▶ [Provided data]
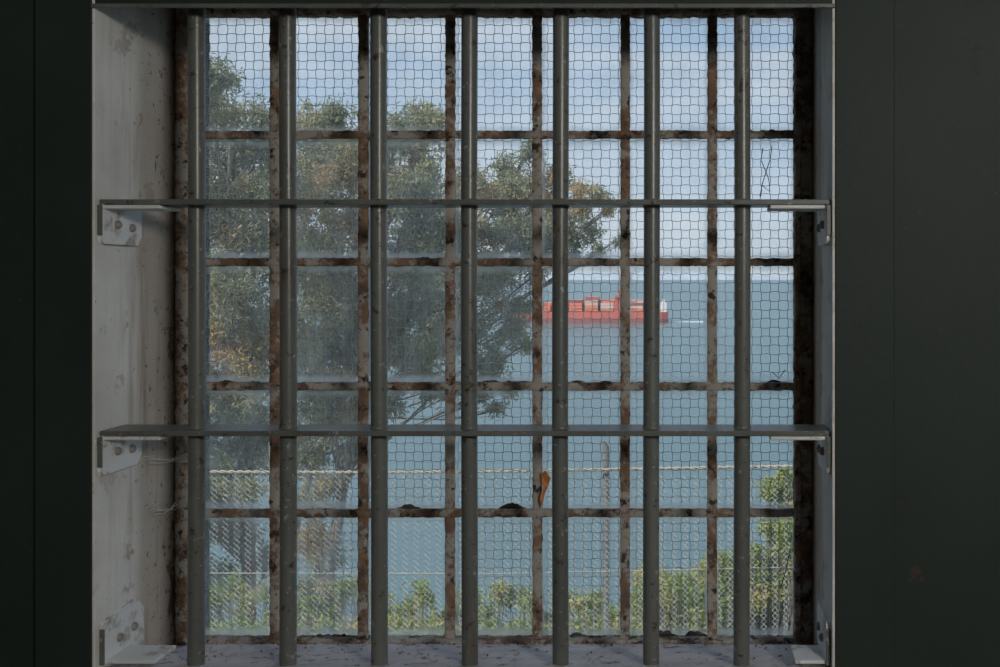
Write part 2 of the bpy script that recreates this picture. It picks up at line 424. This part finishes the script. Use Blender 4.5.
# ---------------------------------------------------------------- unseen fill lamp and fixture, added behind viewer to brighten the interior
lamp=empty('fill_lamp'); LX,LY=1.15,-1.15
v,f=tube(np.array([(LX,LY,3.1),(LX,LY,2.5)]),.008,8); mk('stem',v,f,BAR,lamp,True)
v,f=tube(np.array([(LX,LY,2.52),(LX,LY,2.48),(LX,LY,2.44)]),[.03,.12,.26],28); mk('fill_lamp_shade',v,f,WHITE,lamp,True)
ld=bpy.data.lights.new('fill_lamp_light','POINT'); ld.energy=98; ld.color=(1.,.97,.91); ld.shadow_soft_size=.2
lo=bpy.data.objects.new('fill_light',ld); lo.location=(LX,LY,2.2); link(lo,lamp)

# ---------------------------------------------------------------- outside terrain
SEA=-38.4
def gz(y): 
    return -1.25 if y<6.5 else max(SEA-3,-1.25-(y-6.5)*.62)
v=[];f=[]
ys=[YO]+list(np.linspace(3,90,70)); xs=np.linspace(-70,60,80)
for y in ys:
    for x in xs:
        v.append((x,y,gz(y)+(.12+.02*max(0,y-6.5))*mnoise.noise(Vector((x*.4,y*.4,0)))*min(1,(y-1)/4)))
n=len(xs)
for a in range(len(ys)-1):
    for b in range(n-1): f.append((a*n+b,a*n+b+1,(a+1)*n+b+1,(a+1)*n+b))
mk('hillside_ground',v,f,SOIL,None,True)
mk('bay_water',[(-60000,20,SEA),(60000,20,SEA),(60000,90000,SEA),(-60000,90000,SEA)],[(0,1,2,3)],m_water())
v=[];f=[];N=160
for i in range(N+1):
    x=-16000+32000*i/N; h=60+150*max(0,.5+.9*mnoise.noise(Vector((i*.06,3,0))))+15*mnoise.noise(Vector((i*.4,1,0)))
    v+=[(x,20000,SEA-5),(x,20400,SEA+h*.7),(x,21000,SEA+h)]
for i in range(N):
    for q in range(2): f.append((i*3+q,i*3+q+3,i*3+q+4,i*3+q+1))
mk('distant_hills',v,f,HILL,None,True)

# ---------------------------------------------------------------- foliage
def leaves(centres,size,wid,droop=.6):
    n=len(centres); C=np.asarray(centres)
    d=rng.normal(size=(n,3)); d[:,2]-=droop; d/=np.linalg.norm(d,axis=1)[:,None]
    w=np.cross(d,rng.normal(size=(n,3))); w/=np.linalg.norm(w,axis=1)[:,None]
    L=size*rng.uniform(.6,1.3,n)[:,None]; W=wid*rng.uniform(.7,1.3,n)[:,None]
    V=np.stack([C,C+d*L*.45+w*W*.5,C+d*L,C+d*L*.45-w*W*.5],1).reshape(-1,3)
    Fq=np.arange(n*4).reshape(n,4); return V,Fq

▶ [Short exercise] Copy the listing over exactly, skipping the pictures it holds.

▶ [The completed task]
Write part 2 of the bpy script that recreates this picture. It picks up at line 424. This part finishes the script. Use Blender 4.5.
# ---------------------------------------------------------------- unseen fill lamp and fixture, added behind viewer to brighten the interior
lamp=empty('fill_lamp'); LX,LY=1.15,-1.15
v,f=tube(np.array([(LX,LY,3.1),(LX,LY,2.5)]),.008,8); mk('stem',v,f,BAR,lamp,True)
v,f=tube(np.array([(LX,LY,2.52),(LX,LY,2.48),(LX,LY,2.44)]),[.03,.12,.26],28); mk('fill_lamp_shade',v,f,WHITE,lamp,True)
ld=bpy.data.lights.new('fill_lamp_light','POINT'); ld.energy=98; ld.color=(1.,.97,.91); ld.shadow_soft_size=.2
lo=bpy.data.objects.new('fill_light',ld); lo.location=(LX,LY,2.2); link(lo,lamp)

# ---------------------------------------------------------------- outside terrain
SEA=-38.4
def gz(y): 
    return -1.25 if y<6.5 else max(SEA-3,-1.25-(y-6.5)*.62)
v=[];f=[]
ys=[YO]+list(np.linspace(3,90,70)); xs=np.linspace(-70,60,80)
for y in ys:
    for x in xs:
        v.append((x,y,gz(y)+(.12+.02*max(0,y-6.5))*mnoise.noise(Vector((x*.4,y*.4,0)))*min(1,(y-1)/4)))
n=len(xs)
for a in range(len(ys)-1):
    for b in range(n-1): f.append((a*n+b,a*n+b+1,(a+1)*n+b+1,(a+1)*n+b))
mk('hillside_ground',v,f,SOIL,None,True)
mk('bay_water',[(-60000,20,SEA),(60000,20,SEA),(60000,90000,SEA),(-60000,90000,SEA)],[(0,1,2,3)],m_water())
v=[];f=[];N=160
for i in range(N+1):
    x=-16000+32000*i/N; h=60+150*max(0,.5+.9*mnoise.noise(Vector((i*.06,3,0))))+15*mnoise.noise(Vector((i*.4,1,0)))
    v+=[(x,20000,SEA-5),(x,20400,SEA+h*.7),(x,21000,SEA+h)]
for i in range(N):
    for q in range(2): f.append((i*3+q,i*3+q+3,i*3+q+4,i*3+q+1))
mk('distant_hills',v,f,HILL,None,True)

# ---------------------------------------------------------------- foliage
def leaves(centres,size,wid,droop=.6):
    n=len(centres); C=np.asarray(centres)
    d=rng.normal(size=(n,3)); d[:,2]-=droop; d/=np.linalg.norm(d,axis=1)[:,None]
    w=np.cross(d,rng.normal(size=(n,3))); w/=np.linalg.norm(w,axis=1)[:,None]
    L=size*rng.uniform(.6,1.3,n)[:,None]; W=wid*rng.uniform(.7,1.3,n)[:,None]
    V=np.stack([C,C+d*L*.45+w*W*.5,C+d*L,C+d*L*.45-w*W*.5],1).reshape(-1,3)
    Fq=np.arange(n*4).reshape(n,4); return V,Fq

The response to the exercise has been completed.